**Objective**: Using the records that appear below, write out exactly the lines from the one with "by 2212 pixels." through the one with "the black speaker')", keeping both end lines.

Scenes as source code
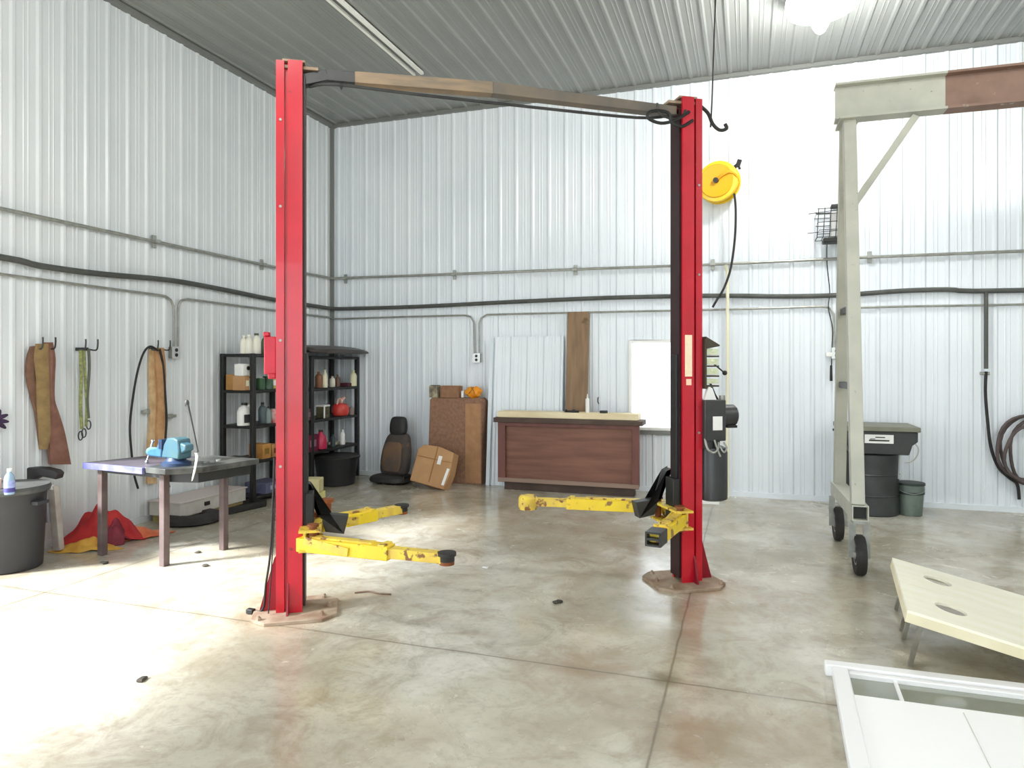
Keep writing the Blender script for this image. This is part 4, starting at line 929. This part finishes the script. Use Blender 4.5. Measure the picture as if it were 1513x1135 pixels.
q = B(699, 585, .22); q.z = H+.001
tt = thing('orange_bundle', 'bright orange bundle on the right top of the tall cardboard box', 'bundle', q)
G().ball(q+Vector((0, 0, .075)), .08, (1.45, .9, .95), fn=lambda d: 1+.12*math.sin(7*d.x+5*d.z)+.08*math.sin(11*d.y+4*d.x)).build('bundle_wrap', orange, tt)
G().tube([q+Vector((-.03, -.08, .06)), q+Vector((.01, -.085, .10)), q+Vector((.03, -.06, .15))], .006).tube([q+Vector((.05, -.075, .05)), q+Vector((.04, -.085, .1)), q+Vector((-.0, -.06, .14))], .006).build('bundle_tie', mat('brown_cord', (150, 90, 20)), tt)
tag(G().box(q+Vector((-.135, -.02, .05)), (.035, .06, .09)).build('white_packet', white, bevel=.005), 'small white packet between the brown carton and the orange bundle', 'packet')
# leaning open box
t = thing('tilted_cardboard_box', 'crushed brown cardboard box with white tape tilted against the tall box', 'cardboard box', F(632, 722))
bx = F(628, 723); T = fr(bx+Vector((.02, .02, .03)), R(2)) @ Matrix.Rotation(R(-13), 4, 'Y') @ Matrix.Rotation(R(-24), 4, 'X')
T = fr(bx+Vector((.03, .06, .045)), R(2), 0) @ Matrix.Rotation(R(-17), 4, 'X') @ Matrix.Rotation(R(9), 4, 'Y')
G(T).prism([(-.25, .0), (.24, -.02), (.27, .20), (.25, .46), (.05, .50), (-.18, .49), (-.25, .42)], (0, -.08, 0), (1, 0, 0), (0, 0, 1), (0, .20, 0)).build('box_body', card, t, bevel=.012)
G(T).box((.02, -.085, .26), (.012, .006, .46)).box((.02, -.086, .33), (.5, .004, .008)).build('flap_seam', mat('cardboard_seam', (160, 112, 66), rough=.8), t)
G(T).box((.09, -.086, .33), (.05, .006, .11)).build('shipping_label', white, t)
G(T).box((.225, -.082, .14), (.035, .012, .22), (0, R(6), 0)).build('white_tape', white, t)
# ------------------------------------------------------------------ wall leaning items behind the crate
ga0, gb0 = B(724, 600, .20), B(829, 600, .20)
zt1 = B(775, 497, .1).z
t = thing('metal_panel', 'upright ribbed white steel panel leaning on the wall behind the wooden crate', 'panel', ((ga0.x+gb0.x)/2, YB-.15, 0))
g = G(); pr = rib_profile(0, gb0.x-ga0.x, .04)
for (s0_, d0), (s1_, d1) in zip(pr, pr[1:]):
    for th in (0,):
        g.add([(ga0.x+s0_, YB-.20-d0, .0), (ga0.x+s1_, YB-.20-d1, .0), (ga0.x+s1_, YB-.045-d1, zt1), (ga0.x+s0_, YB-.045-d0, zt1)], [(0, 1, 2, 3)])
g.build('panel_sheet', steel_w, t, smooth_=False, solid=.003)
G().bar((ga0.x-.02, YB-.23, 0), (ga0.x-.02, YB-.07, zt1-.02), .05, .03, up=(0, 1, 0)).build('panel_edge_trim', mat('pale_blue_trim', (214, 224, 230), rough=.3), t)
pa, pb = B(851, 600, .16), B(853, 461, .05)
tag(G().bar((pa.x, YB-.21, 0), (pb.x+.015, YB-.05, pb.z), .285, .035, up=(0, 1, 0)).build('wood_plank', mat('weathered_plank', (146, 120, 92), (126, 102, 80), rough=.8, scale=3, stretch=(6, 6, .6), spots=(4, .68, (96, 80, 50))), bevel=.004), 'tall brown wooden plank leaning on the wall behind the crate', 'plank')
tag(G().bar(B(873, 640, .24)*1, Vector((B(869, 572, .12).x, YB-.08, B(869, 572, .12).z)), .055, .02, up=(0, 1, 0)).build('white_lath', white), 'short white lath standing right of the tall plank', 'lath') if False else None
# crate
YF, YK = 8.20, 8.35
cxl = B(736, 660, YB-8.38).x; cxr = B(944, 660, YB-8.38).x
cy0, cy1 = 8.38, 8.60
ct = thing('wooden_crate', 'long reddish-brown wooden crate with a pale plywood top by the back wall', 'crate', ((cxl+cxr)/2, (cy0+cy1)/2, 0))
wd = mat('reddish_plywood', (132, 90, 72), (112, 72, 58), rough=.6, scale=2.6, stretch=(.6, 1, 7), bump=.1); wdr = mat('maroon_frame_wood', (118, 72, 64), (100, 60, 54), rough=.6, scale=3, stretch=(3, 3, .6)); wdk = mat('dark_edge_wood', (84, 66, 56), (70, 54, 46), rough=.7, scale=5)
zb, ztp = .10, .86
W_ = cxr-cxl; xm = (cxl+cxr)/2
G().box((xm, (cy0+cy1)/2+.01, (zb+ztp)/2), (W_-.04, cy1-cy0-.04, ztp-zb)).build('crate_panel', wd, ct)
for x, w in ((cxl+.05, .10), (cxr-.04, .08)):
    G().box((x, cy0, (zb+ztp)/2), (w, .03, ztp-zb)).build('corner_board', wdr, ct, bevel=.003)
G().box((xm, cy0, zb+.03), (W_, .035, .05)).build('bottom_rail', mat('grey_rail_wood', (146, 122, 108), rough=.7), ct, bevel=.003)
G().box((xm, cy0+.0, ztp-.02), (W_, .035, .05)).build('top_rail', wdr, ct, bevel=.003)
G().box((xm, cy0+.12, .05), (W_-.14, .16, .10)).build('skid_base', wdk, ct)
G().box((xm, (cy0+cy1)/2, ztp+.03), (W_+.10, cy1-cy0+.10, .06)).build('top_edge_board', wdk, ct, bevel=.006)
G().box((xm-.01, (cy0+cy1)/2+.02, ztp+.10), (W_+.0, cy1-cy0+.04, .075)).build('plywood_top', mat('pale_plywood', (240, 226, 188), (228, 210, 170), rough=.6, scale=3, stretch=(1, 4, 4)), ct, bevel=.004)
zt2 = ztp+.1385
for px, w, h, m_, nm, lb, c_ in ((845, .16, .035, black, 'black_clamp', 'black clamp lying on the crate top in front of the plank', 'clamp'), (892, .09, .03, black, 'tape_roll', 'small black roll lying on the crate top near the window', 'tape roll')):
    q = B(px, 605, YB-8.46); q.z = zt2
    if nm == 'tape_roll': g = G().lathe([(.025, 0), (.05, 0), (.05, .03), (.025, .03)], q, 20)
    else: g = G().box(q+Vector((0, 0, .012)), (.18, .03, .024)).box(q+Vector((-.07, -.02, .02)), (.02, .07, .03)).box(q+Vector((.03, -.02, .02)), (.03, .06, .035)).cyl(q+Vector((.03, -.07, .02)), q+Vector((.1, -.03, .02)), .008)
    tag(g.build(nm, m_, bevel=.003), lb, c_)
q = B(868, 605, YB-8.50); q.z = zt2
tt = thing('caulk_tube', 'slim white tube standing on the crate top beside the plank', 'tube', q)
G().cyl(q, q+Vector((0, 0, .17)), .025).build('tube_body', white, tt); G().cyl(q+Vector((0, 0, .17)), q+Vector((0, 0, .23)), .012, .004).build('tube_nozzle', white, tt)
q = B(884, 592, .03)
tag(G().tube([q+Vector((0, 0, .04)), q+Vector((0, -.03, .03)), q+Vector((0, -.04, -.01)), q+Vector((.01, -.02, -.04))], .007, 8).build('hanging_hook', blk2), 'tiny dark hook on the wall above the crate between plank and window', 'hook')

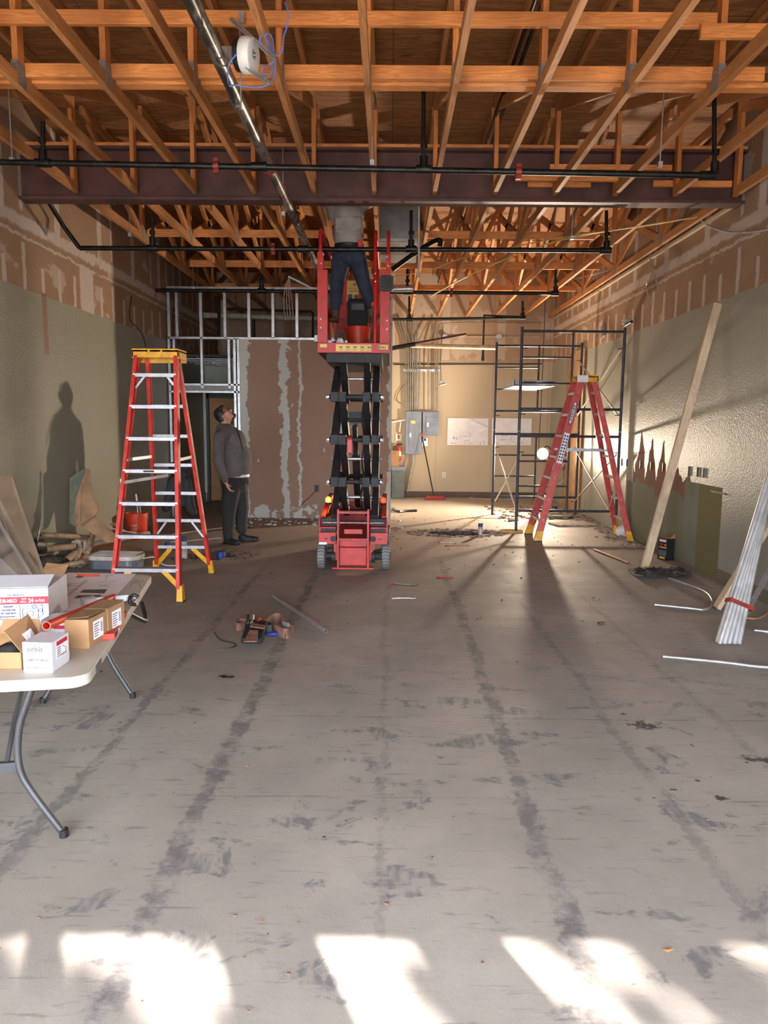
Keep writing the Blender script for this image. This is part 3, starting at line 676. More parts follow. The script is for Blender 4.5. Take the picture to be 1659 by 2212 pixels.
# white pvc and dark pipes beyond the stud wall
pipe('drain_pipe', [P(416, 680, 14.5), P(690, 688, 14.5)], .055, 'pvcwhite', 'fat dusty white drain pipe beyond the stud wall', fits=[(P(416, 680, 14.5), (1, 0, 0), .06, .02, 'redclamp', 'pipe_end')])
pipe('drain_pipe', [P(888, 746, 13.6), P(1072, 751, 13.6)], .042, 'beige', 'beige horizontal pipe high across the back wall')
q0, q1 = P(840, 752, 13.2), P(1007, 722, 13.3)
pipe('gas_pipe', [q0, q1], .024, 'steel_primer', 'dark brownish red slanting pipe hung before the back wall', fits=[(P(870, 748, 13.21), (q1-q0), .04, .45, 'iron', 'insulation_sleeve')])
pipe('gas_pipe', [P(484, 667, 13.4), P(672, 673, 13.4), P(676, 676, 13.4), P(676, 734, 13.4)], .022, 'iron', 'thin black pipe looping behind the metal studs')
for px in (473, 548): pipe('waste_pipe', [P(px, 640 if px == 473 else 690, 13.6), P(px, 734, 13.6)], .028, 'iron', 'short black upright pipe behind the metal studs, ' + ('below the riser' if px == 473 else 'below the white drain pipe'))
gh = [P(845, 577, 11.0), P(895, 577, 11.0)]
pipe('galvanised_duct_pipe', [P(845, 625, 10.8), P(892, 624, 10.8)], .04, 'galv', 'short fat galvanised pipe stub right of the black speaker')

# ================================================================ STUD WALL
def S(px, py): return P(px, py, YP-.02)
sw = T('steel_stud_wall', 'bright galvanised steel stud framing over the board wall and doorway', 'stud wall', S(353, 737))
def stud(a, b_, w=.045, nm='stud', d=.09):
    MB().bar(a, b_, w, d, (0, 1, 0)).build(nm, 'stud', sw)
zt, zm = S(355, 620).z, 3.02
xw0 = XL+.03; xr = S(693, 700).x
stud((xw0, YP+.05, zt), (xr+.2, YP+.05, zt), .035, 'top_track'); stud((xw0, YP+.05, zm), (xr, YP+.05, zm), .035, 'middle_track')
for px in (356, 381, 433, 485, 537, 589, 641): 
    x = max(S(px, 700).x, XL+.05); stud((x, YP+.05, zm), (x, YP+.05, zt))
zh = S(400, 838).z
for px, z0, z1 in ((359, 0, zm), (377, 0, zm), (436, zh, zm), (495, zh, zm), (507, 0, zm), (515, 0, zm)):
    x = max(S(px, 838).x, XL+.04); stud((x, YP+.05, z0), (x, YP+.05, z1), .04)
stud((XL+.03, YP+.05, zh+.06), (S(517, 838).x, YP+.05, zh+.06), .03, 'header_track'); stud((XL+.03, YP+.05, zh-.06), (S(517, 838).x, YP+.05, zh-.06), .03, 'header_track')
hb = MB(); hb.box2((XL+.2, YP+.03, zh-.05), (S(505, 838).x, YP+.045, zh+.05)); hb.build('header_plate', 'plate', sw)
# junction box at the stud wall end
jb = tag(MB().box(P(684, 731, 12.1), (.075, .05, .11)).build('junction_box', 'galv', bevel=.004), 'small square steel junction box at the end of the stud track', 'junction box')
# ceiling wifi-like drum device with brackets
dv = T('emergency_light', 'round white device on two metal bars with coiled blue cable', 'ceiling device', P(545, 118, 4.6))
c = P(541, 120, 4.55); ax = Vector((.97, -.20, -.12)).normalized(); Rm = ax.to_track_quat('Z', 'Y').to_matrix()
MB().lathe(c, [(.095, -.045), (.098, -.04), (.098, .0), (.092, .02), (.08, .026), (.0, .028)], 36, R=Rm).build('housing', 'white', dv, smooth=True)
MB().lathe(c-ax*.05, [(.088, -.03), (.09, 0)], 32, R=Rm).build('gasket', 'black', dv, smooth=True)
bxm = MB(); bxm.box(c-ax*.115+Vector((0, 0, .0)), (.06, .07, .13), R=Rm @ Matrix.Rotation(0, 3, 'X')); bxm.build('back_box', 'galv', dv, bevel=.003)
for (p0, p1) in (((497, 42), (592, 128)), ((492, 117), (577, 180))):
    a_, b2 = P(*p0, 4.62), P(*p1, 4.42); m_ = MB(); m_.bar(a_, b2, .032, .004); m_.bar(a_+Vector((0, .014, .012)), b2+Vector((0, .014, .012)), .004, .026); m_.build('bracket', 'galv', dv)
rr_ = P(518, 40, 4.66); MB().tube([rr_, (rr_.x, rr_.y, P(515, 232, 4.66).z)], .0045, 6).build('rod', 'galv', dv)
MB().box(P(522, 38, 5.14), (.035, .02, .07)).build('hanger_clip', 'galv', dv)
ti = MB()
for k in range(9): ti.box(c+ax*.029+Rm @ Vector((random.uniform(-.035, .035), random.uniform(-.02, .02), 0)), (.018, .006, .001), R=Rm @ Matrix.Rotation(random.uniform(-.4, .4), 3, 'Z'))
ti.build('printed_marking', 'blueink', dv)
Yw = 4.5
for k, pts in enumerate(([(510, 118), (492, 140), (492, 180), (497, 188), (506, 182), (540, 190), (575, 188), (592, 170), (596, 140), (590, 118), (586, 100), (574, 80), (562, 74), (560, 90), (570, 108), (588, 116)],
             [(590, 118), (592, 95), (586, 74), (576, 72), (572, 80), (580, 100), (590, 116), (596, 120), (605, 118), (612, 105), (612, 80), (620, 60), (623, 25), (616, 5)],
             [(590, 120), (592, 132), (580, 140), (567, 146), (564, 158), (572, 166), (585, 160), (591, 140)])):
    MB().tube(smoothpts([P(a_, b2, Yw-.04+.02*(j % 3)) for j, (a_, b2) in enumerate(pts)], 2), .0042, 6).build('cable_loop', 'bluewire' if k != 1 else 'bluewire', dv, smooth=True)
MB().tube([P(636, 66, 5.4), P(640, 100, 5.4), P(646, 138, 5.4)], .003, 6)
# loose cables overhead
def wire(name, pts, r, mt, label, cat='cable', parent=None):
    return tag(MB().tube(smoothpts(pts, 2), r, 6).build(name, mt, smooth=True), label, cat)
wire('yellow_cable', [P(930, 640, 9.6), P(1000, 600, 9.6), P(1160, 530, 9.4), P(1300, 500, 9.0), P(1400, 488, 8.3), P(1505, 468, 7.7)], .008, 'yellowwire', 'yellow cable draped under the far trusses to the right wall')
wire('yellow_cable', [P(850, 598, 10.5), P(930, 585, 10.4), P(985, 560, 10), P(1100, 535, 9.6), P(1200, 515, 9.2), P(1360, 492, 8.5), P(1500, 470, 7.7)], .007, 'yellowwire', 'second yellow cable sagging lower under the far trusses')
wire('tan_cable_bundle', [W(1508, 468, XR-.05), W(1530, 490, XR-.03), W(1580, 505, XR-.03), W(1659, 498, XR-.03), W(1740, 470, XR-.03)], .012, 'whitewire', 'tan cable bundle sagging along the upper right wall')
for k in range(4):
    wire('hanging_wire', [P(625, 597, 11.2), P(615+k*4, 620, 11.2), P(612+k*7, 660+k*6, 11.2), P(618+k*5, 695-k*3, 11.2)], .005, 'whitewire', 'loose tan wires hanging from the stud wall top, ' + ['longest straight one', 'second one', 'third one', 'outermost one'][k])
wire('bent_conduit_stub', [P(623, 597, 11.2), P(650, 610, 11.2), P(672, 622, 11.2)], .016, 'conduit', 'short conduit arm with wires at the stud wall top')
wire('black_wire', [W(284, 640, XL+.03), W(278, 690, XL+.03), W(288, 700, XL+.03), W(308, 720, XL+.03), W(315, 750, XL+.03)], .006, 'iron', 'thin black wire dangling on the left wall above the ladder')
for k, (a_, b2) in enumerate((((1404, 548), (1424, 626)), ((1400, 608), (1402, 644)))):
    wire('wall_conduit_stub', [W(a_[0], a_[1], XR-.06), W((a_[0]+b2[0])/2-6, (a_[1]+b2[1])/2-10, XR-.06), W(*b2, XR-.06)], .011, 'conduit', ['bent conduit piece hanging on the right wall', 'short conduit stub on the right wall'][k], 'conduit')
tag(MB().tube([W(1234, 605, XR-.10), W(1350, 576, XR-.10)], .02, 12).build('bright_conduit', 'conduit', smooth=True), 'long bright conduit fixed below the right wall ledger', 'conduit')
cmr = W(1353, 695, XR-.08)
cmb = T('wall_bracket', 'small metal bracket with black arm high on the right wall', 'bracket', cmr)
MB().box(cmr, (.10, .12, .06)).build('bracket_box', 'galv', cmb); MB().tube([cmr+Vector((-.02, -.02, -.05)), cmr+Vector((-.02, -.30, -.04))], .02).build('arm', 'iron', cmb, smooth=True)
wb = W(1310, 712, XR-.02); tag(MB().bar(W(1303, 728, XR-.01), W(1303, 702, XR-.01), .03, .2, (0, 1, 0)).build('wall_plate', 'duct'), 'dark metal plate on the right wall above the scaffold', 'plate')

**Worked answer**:
Keep writing the Blender script for this image. This is part 3, starting at line 676. More parts follow. The script is for Blender 4.5. Take the picture to be 1659 by 2212 pixels.
# white pvc and dark pipes beyond the stud wall
pipe('drain_pipe', [P(416, 680, 14.5), P(690, 688, 14.5)], .055, 'pvcwhite', 'fat dusty white drain pipe beyond the stud wall', fits=[(P(416, 680, 14.5), (1, 0, 0), .06, .02, 'redclamp', 'pipe_end')])
pipe('drain_pipe', [P(888, 746, 13.6), P(1072, 751, 13.6)], .042, 'beige', 'beige horizontal pipe high across the back wall')
q0, q1 = P(840, 752, 13.2), P(1007, 722, 13.3)
pipe('gas_pipe', [q0, q1], .024, 'steel_primer', 'dark brownish red slanting pipe hung before the back wall', fits=[(P(870, 748, 13.21), (q1-q0), .04, .45, 'iron', 'insulation_sleeve')])
pipe('gas_pipe', [P(484, 667, 13.4), P(672, 673, 13.4), P(676, 676, 13.4), P(676, 734, 13.4)], .022, 'iron', 'thin black pipe looping behind the metal studs')
for px in (473, 548): pipe('waste_pipe', [P(px, 640 if px == 473 else 690, 13.6), P(px, 734, 13.6)], .028, 'iron', 'short black upright pipe behind the metal studs, ' + ('below the riser' if px == 473 else 'below the white drain pipe'))
gh = [P(845, 577, 11.0), P(895, 577, 11.0)]
pipe('galvanised_duct_pipe', [P(845, 625, 10.8), P(892, 624, 10.8)], .04, 'galv', 'short fat galvanised pipe stub right of the black speaker')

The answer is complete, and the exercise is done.